The DoJ indicated earlier this year it was looking into whether Boeing had breached the agreement after the mid-air blowout of a door plug on board Alaska Airlines flight 1282 from Portland to Ontario, which was being operated by a 737 MAX 9 in January 2024.
Federal district court Judge Reed O’Connor in Fort Worth, Texas, will now determine whether the plea agreement should be accepted.
Families of the Lion Air and Ethiopian Airlines crash victims have indicated they will fight the plea deal, which their attorney, Paul Cassell, saying it “fails to recognise that because of Boeing’s conspiracy, 346 people died”.

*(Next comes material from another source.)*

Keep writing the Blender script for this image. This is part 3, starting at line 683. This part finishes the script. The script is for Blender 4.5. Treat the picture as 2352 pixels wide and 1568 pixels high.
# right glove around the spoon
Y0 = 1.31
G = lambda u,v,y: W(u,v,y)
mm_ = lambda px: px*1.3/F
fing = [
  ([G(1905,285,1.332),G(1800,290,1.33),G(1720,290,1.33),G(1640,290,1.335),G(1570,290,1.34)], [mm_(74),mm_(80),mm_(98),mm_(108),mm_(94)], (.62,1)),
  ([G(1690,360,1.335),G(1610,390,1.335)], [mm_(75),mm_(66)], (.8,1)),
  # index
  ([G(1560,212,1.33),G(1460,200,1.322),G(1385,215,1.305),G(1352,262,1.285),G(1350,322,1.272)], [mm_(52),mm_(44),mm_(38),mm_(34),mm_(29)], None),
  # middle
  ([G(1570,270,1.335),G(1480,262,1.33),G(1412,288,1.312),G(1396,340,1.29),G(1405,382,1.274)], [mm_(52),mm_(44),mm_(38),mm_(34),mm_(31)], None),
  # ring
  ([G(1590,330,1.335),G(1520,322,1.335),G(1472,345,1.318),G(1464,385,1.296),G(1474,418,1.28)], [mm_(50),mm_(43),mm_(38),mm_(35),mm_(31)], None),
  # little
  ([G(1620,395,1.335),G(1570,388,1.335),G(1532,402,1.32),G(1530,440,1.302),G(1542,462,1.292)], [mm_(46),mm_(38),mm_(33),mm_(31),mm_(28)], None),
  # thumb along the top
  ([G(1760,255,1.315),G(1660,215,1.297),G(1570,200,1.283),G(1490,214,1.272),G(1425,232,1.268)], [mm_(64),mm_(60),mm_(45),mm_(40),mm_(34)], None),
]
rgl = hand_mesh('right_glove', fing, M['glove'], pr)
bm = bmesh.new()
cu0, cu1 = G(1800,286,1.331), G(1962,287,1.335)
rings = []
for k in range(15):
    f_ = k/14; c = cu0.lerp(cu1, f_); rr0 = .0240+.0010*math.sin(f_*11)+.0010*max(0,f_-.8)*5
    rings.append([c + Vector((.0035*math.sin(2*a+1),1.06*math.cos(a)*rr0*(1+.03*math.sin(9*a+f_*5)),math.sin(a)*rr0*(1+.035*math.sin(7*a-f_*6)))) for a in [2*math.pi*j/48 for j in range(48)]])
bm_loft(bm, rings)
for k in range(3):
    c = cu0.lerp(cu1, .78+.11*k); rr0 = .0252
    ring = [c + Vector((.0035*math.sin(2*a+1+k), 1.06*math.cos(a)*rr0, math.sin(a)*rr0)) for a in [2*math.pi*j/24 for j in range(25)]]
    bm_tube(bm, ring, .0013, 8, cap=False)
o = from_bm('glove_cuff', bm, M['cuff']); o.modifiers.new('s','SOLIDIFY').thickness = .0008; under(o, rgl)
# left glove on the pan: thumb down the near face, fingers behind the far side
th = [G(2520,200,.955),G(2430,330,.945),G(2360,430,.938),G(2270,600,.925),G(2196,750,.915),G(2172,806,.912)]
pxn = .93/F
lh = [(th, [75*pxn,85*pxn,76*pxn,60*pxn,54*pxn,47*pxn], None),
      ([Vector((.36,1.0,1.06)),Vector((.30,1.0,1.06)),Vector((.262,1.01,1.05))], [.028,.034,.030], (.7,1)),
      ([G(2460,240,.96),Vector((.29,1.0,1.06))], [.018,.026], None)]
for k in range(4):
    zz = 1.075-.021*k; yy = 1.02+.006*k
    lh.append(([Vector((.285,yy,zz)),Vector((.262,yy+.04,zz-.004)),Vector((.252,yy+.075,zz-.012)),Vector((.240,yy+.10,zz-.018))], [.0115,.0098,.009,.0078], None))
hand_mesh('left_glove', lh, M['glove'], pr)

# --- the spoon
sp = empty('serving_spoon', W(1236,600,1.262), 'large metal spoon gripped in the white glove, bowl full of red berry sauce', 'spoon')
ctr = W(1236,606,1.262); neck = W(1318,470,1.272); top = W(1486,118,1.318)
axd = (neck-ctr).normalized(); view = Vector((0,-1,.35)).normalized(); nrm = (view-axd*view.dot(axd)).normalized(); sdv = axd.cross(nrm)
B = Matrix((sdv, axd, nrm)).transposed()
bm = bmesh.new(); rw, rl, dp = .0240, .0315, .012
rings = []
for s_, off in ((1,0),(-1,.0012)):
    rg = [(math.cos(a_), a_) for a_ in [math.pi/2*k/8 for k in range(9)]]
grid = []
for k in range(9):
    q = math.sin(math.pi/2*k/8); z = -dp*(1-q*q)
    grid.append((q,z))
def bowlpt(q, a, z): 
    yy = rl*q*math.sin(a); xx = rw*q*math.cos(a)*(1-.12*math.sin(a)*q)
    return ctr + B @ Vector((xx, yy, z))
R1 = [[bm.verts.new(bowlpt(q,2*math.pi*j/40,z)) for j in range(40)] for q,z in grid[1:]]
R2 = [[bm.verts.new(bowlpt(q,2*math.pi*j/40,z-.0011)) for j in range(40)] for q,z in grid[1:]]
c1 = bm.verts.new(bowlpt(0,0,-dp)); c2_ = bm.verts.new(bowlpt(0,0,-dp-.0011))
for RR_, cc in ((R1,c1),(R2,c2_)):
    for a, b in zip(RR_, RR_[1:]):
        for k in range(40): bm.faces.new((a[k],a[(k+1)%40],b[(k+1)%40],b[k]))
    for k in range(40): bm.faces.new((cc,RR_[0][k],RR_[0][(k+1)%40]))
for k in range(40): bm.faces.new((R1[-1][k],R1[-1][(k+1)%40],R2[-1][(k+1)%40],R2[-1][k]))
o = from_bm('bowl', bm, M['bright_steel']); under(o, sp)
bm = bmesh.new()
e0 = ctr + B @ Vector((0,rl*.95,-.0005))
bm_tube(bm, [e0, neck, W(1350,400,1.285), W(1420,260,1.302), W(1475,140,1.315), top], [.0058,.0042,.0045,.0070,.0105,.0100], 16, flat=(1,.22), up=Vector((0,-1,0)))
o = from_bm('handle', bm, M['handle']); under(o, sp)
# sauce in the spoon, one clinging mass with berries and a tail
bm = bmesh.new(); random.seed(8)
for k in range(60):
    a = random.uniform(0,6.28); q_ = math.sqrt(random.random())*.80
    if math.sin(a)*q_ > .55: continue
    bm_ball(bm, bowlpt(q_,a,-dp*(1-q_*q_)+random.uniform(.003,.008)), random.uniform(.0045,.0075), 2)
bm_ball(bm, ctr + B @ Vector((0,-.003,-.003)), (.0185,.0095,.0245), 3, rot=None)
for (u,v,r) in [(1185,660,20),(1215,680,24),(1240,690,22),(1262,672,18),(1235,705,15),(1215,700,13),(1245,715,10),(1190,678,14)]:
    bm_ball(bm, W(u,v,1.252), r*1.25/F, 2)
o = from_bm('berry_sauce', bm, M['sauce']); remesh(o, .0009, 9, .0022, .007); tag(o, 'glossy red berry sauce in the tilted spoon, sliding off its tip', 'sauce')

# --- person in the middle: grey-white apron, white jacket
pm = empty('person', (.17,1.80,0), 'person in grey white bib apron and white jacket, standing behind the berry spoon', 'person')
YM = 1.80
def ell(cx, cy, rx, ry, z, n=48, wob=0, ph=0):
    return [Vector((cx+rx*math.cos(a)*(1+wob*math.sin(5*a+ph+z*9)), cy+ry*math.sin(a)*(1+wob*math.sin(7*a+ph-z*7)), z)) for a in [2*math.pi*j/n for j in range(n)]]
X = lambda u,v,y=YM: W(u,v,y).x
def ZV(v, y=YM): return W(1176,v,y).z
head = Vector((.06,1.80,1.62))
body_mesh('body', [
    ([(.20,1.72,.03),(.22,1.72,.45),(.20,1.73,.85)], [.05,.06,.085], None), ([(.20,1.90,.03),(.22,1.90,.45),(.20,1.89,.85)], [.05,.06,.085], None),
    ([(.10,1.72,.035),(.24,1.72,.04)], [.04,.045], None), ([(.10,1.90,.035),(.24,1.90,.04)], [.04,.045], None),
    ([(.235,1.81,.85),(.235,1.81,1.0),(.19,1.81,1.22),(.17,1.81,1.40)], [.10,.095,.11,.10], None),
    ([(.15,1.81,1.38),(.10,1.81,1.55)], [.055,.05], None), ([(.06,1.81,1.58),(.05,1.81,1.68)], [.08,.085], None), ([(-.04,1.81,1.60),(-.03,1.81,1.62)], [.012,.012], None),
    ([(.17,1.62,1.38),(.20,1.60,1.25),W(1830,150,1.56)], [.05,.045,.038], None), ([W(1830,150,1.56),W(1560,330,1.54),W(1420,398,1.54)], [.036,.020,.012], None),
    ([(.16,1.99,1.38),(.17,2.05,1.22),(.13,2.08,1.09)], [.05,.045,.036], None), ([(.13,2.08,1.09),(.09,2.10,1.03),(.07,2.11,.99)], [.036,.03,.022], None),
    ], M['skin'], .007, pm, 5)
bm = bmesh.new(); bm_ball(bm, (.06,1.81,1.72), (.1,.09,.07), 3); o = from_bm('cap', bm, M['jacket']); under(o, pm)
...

“Through crafty lawyering between Boeing and DOJ, the deadly consequences of Boeing’s crime are being hidden,” he said.
“A judge can reject a plea deal that is not in the public interest, and this deceptive and unfair deal is clearly not in the public interest.
“We plan to ask Judge O’Connor to use his recognised authority to reject this inappropriate plea and simply set the matter for a public trial, so that all the facts surrounding the case will be aired in a fair and open forum before a jury.”
One family member, aircraft engineer Javier de Luis, whose sister died in the Ethiopian Airlines crash, said the DoJ is “repeating the same mistakes” with the deal, which appears to allow Boeing executives to escape individual criminal charges.
“The penalties and conditions imposed on Boeing as a result of this plea deal are not substantively different than those that failed to change Boeing’s safety culture and that resulted in the Alaska Air door blowout,” he said.
“This agreement ignores Judge O’Connor’s finding that Boeing’s fraud was directly responsible for the deaths of 346 people. It ignores the Fifth Circuit’s observation that an agreement such as this fundamentally needs to serve the manifest public interest of improving aviation safety.
“When the next crash happens, every DoJ official that signed off on this deal will be as responsible as the Boeing executives that refuse to put safety ahead of profits.”
Virgin is currently the only operator of the 737 MAX 8 in Australia following the collapse of Bonza.